>> Begin

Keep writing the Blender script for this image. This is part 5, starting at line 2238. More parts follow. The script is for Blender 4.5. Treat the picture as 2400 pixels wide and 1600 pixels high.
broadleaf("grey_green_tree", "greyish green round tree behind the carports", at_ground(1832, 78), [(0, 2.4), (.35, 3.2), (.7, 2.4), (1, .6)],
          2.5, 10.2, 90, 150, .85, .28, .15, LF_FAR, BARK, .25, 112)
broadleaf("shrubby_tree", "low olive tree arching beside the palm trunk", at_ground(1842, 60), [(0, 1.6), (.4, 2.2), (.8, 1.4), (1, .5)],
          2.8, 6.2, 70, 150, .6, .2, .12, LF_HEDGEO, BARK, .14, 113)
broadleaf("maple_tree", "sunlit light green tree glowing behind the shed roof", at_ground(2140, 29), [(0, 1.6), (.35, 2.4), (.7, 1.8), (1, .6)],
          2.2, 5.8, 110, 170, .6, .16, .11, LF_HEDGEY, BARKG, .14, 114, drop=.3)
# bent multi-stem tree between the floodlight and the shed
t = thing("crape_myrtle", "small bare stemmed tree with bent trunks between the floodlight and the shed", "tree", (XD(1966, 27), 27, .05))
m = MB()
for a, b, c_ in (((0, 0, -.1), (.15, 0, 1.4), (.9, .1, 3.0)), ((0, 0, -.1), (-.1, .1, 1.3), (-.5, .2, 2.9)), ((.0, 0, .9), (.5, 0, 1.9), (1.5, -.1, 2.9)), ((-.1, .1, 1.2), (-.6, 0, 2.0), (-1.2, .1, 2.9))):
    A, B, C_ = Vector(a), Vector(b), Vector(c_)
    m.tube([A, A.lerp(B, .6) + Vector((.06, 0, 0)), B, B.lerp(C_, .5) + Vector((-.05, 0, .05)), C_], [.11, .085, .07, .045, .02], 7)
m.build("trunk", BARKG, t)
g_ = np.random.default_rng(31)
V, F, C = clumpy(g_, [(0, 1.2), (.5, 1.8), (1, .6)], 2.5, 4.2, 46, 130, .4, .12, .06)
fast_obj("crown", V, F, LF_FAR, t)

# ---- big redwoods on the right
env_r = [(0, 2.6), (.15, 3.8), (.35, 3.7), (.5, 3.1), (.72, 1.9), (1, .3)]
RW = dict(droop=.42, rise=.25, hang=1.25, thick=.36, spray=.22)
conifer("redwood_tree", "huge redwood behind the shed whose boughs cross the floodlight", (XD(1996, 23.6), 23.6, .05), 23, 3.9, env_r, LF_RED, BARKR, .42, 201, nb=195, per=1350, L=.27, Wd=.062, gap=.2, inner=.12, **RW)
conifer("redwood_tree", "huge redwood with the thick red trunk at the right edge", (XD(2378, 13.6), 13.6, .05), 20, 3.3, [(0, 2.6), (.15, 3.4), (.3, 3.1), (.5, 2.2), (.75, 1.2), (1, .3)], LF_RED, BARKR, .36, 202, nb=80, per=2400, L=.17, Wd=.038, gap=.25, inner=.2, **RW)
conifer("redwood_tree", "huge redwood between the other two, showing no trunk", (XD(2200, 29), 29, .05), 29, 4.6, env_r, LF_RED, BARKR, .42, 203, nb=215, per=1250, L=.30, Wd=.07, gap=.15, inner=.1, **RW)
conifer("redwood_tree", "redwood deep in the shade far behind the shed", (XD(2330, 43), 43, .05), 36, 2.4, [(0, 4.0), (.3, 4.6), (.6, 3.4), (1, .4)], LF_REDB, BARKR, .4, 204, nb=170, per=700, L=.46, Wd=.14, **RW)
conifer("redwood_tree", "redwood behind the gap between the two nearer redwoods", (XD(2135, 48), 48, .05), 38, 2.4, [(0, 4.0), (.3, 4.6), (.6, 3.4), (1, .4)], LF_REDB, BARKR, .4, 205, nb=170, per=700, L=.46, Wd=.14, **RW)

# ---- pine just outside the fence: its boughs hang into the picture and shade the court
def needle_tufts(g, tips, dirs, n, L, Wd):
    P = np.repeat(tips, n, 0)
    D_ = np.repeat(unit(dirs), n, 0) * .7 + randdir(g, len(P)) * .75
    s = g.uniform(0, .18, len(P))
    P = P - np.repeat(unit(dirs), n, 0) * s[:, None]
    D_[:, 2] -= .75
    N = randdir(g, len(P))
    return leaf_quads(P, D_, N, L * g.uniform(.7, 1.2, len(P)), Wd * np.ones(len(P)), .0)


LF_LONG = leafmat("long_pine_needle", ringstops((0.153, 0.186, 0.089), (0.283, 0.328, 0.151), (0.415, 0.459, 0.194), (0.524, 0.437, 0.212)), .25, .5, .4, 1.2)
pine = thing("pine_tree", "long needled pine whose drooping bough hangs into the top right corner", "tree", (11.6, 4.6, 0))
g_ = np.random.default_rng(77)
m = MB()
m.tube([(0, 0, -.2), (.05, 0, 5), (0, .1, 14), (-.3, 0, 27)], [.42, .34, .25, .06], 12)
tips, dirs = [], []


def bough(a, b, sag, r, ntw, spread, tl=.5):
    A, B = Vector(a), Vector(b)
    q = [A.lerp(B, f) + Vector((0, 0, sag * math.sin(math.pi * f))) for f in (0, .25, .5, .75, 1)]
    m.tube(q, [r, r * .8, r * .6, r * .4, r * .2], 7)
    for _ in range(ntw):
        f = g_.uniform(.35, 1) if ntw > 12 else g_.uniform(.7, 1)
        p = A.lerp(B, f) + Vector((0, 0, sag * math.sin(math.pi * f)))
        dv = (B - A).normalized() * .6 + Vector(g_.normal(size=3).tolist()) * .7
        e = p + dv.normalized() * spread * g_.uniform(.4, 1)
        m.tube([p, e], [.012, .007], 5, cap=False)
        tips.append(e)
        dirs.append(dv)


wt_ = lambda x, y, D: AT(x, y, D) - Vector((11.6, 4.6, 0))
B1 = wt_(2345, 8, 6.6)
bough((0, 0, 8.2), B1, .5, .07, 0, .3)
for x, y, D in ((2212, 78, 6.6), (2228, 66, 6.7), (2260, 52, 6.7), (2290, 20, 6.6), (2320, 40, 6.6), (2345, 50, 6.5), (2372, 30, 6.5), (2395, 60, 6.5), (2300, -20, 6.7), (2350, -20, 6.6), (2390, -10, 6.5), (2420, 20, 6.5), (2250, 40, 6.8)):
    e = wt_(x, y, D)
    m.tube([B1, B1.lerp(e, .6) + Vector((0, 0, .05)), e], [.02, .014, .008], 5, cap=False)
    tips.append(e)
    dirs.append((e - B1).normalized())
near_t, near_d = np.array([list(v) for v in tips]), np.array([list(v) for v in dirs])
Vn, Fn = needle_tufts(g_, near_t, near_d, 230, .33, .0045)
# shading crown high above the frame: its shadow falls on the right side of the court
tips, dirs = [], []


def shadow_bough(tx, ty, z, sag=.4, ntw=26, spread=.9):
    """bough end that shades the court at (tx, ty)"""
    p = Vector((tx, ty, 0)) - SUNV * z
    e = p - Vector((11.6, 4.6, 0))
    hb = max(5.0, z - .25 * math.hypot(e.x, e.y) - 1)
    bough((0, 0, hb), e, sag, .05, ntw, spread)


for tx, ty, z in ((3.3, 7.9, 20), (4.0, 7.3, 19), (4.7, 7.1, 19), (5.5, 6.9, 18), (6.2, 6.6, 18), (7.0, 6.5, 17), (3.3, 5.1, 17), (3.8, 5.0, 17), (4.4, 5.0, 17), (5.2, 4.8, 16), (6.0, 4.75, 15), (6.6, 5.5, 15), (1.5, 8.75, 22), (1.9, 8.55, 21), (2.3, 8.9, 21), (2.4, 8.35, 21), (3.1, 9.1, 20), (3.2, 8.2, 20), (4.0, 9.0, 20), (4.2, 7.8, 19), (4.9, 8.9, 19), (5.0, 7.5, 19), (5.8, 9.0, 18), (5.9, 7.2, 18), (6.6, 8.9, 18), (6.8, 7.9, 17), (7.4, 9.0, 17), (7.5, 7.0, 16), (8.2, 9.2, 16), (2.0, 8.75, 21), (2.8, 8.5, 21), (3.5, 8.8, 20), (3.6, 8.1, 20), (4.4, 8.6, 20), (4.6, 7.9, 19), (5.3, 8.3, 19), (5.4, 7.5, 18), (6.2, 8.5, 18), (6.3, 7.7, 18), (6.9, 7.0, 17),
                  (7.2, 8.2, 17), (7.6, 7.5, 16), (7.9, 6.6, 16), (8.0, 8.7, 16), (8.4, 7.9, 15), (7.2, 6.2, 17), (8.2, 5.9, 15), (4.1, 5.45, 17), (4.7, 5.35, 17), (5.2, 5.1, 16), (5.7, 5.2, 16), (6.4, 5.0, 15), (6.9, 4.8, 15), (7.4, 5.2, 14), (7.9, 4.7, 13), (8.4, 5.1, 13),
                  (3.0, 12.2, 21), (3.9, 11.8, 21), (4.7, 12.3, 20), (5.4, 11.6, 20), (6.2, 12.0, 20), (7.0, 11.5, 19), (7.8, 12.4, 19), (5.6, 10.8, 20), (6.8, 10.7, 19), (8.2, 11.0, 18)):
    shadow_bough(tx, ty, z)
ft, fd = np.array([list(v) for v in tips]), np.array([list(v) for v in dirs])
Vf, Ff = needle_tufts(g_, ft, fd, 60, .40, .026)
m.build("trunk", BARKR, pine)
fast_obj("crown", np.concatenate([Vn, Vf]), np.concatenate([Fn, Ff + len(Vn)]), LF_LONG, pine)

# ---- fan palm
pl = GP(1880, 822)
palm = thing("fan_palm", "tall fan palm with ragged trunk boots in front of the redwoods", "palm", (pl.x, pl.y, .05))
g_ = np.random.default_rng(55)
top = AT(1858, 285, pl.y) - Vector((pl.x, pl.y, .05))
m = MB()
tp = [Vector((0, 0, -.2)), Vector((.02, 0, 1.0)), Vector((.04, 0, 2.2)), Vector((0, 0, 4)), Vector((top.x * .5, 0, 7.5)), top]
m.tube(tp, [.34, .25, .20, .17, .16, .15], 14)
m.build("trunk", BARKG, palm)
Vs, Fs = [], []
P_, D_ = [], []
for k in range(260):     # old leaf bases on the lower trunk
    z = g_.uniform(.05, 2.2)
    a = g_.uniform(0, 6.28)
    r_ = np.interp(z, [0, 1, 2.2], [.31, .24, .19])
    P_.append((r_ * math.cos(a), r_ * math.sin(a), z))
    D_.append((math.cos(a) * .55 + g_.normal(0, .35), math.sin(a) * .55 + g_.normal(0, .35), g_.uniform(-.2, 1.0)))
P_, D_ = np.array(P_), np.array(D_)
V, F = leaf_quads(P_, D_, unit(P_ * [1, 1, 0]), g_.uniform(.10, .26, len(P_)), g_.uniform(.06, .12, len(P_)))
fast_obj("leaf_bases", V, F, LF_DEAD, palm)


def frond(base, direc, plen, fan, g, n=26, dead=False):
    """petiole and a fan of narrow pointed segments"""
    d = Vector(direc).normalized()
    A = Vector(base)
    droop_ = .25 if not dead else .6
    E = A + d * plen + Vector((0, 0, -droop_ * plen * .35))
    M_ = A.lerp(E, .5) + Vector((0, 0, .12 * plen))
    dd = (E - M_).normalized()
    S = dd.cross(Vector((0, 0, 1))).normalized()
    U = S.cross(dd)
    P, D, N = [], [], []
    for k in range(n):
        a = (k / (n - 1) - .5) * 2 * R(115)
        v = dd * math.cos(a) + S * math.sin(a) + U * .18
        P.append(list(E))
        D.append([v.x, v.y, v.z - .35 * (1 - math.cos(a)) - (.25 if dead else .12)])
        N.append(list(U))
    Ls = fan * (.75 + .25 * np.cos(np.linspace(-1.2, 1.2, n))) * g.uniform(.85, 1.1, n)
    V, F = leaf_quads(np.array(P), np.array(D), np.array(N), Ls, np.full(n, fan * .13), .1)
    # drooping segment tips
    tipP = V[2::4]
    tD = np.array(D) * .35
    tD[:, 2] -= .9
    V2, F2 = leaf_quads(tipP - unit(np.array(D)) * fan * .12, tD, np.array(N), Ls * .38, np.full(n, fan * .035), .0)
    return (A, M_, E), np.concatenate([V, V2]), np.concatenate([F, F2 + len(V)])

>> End

**Direction**:
Retype, in the same exact form, the lines of the material above from the line holding "205, nb=170, per=700, L=.46, Wd=.14, **RW)" through the line holding "return leaf_quads(P, D_, N, L".

**The result**:
conifer("redwood_tree", "redwood behind the gap between the two nearer redwoods", (XD(2135, 48), 48, .05), 38, 2.4, [(0, 4.0), (.3, 4.6), (.6, 3.4), (1, .4)], LF_REDB, BARKR, .4, 205, nb=170, per=700, L=.46, Wd=.14, **RW)

# ---- pine just outside the fence: its boughs hang into the picture and shade the court
def needle_tufts(g, tips, dirs, n, L, Wd):
    P = np.repeat(tips, n, 0)
    D_ = np.repeat(unit(dirs), n, 0) * .7 + randdir(g, len(P)) * .75
    s = g.uniform(0, .18, len(P))
    P = P - np.repeat(unit(dirs), n, 0) * s[:, None]
    D_[:, 2] -= .75
    N = randdir(g, len(P))
    return leaf_quads(P, D_, N, L * g.uniform(.7, 1.2, len(P)), Wd * np.ones(len(P)), .0)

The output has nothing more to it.